**SUPPLIED DATA**.
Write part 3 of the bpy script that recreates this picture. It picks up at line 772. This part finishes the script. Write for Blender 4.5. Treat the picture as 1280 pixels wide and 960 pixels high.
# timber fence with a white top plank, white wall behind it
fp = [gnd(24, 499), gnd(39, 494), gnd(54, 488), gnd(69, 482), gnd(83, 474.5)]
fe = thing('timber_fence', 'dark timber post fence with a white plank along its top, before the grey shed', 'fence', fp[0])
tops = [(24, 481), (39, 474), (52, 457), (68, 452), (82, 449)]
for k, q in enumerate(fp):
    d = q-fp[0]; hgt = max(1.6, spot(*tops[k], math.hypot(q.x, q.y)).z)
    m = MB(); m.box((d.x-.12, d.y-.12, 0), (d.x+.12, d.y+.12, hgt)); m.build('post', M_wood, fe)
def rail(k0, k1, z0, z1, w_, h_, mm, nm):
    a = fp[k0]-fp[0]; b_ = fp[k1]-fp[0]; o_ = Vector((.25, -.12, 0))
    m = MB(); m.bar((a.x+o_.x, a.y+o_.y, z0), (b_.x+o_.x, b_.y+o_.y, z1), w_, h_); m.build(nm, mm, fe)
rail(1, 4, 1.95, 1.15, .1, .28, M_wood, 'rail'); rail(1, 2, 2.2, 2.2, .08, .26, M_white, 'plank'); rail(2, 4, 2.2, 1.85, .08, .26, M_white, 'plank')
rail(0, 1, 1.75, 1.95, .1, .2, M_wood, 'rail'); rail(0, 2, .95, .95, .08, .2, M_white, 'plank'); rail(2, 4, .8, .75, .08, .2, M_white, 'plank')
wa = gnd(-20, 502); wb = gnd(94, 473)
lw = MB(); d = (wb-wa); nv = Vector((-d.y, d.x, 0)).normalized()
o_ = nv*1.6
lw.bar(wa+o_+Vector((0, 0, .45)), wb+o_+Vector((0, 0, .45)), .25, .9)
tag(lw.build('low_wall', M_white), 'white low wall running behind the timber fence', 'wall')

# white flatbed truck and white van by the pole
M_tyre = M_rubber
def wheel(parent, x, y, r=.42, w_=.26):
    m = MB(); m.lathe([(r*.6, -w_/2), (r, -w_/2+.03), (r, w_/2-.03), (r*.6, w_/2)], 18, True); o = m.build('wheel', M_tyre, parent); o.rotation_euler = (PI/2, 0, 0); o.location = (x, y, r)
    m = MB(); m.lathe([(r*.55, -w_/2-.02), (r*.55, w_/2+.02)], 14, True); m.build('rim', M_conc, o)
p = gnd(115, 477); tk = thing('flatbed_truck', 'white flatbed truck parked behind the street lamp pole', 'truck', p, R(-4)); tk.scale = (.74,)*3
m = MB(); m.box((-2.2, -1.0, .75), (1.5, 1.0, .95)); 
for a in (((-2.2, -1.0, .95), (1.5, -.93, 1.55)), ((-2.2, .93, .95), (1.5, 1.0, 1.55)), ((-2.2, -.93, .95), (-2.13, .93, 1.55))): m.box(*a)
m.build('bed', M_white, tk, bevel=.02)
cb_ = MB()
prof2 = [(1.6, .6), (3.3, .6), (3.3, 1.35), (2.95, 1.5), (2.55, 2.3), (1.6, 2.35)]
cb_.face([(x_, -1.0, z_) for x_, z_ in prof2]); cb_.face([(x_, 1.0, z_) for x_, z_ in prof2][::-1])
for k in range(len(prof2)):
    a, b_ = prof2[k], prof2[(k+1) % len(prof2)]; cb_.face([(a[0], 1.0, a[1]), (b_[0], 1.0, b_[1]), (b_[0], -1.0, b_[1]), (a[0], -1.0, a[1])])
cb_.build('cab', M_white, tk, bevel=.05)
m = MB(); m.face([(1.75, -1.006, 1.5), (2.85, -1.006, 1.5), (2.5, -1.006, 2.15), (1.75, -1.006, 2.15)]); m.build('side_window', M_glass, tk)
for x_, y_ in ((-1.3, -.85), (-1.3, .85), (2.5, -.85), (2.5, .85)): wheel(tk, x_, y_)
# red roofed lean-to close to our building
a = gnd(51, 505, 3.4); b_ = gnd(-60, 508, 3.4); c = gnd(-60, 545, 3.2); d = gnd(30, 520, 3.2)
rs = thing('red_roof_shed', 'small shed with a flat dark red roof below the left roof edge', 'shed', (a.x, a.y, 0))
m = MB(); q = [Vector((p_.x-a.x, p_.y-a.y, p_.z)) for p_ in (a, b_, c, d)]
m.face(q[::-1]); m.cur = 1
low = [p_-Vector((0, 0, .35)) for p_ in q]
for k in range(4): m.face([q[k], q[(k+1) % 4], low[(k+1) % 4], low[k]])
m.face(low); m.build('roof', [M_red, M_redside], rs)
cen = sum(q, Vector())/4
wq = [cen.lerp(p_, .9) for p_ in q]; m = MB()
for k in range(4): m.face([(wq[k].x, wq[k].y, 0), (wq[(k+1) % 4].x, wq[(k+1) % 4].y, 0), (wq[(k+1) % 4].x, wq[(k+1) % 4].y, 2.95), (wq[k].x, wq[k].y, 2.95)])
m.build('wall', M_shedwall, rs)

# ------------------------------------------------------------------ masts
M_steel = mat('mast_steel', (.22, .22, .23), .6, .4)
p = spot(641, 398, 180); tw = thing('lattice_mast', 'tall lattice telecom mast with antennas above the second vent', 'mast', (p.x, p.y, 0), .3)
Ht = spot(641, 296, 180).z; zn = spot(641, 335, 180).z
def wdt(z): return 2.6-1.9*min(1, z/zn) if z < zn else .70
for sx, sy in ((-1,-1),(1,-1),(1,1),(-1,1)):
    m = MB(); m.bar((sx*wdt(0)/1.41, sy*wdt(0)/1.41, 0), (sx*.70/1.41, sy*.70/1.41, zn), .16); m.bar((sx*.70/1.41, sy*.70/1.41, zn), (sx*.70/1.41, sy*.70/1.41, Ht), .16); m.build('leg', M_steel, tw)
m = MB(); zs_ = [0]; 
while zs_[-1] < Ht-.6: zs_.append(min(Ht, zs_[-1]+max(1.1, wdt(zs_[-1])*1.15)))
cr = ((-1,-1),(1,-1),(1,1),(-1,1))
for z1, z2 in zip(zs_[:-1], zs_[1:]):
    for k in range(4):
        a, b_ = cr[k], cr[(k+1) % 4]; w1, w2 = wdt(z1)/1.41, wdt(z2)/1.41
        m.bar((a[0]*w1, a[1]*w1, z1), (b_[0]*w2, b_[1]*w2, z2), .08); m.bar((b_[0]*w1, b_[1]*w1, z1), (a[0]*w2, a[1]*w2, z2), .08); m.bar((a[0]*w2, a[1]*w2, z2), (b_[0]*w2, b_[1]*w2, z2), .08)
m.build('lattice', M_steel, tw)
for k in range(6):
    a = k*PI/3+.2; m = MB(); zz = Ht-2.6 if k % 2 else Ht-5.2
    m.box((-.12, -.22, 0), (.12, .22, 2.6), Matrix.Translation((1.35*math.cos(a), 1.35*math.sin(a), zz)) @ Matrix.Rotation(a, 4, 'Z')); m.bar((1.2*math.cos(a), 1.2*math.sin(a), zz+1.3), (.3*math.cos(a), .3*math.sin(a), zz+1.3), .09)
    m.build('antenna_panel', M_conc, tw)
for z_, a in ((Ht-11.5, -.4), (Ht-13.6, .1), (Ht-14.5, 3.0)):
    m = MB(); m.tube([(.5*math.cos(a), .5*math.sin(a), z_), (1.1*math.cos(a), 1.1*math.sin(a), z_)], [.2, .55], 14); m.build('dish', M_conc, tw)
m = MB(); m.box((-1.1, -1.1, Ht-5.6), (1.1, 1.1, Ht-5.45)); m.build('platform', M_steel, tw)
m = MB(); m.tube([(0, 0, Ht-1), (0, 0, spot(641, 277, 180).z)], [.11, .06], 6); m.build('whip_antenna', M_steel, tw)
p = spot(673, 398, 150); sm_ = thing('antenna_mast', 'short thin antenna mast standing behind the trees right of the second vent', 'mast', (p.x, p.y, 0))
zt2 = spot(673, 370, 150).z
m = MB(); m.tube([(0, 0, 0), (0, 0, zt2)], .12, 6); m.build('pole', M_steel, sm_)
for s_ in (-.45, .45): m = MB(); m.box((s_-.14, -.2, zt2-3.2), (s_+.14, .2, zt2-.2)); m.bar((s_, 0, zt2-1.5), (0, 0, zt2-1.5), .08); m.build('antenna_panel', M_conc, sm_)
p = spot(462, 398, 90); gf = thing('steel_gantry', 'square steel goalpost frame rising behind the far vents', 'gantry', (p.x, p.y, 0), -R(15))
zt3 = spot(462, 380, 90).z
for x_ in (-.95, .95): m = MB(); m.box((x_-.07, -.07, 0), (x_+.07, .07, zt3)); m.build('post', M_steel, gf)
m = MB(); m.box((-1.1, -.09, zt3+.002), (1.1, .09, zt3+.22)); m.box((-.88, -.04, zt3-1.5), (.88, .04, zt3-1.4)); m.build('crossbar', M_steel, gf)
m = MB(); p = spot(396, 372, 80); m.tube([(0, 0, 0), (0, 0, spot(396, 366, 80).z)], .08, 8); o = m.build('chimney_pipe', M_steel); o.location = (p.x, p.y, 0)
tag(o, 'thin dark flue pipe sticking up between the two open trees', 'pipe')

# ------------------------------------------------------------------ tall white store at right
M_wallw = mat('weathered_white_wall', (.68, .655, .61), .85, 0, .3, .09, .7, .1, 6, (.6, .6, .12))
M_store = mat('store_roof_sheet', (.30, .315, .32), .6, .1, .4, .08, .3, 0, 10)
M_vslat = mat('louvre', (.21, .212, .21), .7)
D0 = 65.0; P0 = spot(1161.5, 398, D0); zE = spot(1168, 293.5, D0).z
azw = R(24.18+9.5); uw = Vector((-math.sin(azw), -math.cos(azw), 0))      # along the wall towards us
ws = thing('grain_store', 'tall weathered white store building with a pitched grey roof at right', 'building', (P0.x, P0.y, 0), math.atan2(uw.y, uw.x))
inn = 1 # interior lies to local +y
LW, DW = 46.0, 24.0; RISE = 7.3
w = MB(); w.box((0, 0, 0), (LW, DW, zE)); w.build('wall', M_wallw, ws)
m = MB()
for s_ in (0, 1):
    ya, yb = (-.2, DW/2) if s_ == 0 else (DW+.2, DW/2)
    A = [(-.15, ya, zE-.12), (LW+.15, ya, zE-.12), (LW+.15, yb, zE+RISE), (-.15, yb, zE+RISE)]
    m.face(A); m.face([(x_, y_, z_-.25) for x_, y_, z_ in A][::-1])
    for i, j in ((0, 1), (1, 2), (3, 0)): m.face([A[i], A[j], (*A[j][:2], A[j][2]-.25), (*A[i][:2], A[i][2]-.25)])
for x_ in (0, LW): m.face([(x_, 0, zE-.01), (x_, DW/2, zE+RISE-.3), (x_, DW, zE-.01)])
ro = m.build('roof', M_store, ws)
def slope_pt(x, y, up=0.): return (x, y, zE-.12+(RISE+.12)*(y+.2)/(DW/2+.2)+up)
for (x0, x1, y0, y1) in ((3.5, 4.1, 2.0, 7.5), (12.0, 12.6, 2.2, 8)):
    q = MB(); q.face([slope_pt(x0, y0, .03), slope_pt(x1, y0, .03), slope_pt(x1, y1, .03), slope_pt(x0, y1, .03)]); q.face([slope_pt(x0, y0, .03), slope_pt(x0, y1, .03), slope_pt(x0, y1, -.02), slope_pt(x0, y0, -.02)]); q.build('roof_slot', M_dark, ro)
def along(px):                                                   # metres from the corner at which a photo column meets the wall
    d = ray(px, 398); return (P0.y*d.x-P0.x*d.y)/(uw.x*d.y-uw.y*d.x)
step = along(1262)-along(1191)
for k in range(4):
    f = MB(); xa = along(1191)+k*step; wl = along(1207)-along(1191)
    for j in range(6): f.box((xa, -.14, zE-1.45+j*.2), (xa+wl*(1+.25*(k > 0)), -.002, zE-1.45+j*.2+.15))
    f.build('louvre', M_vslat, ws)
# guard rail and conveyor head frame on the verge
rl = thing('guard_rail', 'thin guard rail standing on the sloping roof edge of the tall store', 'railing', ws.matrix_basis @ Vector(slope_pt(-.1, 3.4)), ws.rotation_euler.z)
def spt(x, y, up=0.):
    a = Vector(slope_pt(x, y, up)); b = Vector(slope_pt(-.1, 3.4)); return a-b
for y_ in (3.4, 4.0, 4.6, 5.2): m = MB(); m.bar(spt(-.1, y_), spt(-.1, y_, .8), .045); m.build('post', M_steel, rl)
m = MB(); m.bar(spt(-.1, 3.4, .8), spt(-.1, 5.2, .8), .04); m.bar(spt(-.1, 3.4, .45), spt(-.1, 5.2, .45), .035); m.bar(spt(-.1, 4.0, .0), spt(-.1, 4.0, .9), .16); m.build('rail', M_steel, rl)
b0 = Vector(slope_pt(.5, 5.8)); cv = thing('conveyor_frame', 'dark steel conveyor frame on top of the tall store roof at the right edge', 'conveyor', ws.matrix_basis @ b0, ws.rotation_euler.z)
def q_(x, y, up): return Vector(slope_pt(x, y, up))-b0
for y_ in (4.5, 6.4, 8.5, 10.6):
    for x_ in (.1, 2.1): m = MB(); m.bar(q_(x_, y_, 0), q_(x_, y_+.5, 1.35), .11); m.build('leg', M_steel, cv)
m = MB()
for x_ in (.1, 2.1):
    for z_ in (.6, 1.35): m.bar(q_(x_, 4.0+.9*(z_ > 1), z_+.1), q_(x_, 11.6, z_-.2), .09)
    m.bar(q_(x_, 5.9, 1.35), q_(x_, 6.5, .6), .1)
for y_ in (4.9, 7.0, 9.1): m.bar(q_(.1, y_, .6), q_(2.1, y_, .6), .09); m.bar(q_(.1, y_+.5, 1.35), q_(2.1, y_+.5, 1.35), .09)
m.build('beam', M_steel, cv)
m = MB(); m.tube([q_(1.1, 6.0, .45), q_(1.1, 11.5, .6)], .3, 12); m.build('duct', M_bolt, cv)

**WRITTEN INSTRUCTION**. Up to and including the line with "tag(lw.build('low_wall', M_white), 'white", repeat the data exactly, starting from its first line; nothing else belongs in the response.

**WRITTEN SOLUTION**.
Write part 3 of the bpy script that recreates this picture. It picks up at line 772. This part finishes the script. Write for Blender 4.5. Treat the picture as 1280 pixels wide and 960 pixels high.
# timber fence with a white top plank, white wall behind it
fp = [gnd(24, 499), gnd(39, 494), gnd(54, 488), gnd(69, 482), gnd(83, 474.5)]
fe = thing('timber_fence', 'dark timber post fence with a white plank along its top, before the grey shed', 'fence', fp[0])
tops = [(24, 481), (39, 474), (52, 457), (68, 452), (82, 449)]
for k, q in enumerate(fp):
    d = q-fp[0]; hgt = max(1.6, spot(*tops[k], math.hypot(q.x, q.y)).z)
    m = MB(); m.box((d.x-.12, d.y-.12, 0), (d.x+.12, d.y+.12, hgt)); m.build('post', M_wood, fe)
def rail(k0, k1, z0, z1, w_, h_, mm, nm):
    a = fp[k0]-fp[0]; b_ = fp[k1]-fp[0]; o_ = Vector((.25, -.12, 0))
    m = MB(); m.bar((a.x+o_.x, a.y+o_.y, z0), (b_.x+o_.x, b_.y+o_.y, z1), w_, h_); m.build(nm, mm, fe)
rail(1, 4, 1.95, 1.15, .1, .28, M_wood, 'rail'); rail(1, 2, 2.2, 2.2, .08, .26, M_white, 'plank'); rail(2, 4, 2.2, 1.85, .08, .26, M_white, 'plank')
rail(0, 1, 1.75, 1.95, .1, .2, M_wood, 'rail'); rail(0, 2, .95, .95, .08, .2, M_white, 'plank'); rail(2, 4, .8, .75, .08, .2, M_white, 'plank')
wa = gnd(-20, 502); wb = gnd(94, 473)
lw = MB(); d = (wb-wa); nv = Vector((-d.y, d.x, 0)).normalized()
o_ = nv*1.6
lw.bar(wa+o_+Vector((0, 0, .45)), wb+o_+Vector((0, 0, .45)), .25, .9)
tag(lw.build('low_wall', M_white), 'white low wall running behind the timber fence', 'wall')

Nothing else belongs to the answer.